Buddha taught us to cherish and honor our parents.
Possibly the most important thing the Buddha said about our parents is in AN 2.33. He said even if we were to carry them on our shoulders for 100 years, we cannot repay them, and that the only way to really repay them is to encourage faith, virtue, generosity, and wisdom in them.
Monks, I say that these two people cannot easily be repaid. What two? Mother and father.
You would not have done enough to repay your mother and father even if you were to carry your mother around on one shoulder and your father on the other, and if you lived like this for a hundred years, and if you were to anoint, massage, bathe, and rub them; and even if they were to defecate and urinate right there.
Even if you were to establish your mother and father as supreme monarchs of this great earth, abounding in the seven treasures, you would still not have done enough to repay them. Why is that?

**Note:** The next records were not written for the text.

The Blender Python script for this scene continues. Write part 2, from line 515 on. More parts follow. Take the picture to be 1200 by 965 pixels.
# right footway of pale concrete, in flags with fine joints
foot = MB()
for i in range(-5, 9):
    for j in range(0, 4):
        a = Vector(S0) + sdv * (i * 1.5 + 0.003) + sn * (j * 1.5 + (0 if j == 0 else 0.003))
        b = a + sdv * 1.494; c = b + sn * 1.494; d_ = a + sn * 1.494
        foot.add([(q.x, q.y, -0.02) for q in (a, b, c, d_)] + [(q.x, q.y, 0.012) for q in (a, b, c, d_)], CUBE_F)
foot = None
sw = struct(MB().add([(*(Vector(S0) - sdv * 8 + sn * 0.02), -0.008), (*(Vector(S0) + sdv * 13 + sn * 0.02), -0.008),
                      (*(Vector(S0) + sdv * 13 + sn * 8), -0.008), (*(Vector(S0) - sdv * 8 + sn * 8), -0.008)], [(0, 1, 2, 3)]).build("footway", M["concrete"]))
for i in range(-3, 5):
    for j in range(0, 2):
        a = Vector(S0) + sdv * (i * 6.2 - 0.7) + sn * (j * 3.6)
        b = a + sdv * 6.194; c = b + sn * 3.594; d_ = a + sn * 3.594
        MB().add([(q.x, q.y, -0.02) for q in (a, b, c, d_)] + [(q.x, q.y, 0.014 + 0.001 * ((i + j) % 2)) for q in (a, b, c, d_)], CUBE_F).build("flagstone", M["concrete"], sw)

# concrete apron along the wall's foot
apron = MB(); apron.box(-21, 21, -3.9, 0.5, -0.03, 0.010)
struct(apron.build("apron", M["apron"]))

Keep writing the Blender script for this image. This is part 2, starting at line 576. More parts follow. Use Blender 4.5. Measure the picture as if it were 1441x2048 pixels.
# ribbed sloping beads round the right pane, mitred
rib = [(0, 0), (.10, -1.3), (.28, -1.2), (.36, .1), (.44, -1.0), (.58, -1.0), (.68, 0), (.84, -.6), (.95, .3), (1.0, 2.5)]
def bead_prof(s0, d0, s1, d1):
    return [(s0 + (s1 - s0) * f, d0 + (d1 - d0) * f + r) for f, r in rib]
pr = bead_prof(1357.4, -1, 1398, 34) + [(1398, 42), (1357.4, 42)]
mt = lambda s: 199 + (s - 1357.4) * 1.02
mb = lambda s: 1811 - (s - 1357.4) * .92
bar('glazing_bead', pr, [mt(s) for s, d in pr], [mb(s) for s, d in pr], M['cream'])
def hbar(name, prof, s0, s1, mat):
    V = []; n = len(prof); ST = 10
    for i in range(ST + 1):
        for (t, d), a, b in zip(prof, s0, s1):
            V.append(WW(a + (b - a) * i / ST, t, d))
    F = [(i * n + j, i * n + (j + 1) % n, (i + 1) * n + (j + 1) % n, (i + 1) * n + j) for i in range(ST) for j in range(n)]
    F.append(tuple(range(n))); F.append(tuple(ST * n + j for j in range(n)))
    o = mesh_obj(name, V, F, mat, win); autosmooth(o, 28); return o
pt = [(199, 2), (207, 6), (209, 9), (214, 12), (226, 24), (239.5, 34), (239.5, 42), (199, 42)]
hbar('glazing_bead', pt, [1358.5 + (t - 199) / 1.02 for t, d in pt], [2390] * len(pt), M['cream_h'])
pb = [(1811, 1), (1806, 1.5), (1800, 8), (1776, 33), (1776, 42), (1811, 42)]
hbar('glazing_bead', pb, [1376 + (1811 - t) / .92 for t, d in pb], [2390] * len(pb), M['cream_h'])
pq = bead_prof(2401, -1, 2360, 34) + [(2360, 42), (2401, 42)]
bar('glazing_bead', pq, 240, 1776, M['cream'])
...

Parents are very helpful to their children: they raise them, nurture them, and show them the world.
But you have done enough, more than enough, to repay them if you encourage, settle, and ground unfaithful parents in faith, unethical parents in ethical conduct, stingy parents in generosity, or ignorant parents in wisdom.
In the Maṅgala Sutta (Kp5), the Buddha talked about blessings. Of course, parents are a blessing:
To support mother and father, to cherish wife and children, and to be engaged in peaceful occupation—this is the greatest blessing.